Wooden back scratcher. One dollar. "...had I an itch and no fingers… I would drag my butt around the pasture too." PRICELESS What a delightfully charming story! ~r!
Like many other commentors here, I have to say that this does bring back memories for me. We didn't live on a farm but every summer we'd go "down home" to visit my mother's family. And most of her siblings lived on farms. That was a magical time for me. I had a freedom to roam that I didn't always get in the little town we lived in. But for 2 weeks every August I could climb around barns and play with goats and chickens and sniff at the smokehouse door and even sometimes ride the tractor with one of my uncles! And eat good ol' country cookin'! Yum! Thank you so much for this trip down the country lane to nostalgia. Rated. D
With all the horrible stories we read and hear about in the world, it's nice to know that someone had a childhood that was as loving and magical as yours. Your writing of it is an equal gift.

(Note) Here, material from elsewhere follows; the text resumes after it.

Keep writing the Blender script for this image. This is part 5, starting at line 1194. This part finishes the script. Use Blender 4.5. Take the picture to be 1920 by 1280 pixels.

“I bet you were bored not having video games when you were a kid.”
Oh, Amanda, they'll never know how it really was, will they? Thank you for this wonderful, warm trip to another era. I could picture Scout and Gem in "To Kill a Mockingbird". Rated.
I'm just going to claim your memories as my own as yours are so vivid and wonderful. My older sister had horses, I just have a horseshoe shaped scar across my abdomen. But it's a memory nonetheless.
Sounds like my childhood in the Bronx, well, except for the horse and the dog and the farm and all! Seriously, though, Amanda, this was great.
this is the sort of post you do so well, I was afraid you wouldnt do more- Thanks for this
I was so delighted to find you in my comments today. The benefits of this are just beginning. I agree with Bill S. You deserve at the very least an EP. Where were staff on this one? So glad a childhood as good as this really did happen. For you, that must be a blessing.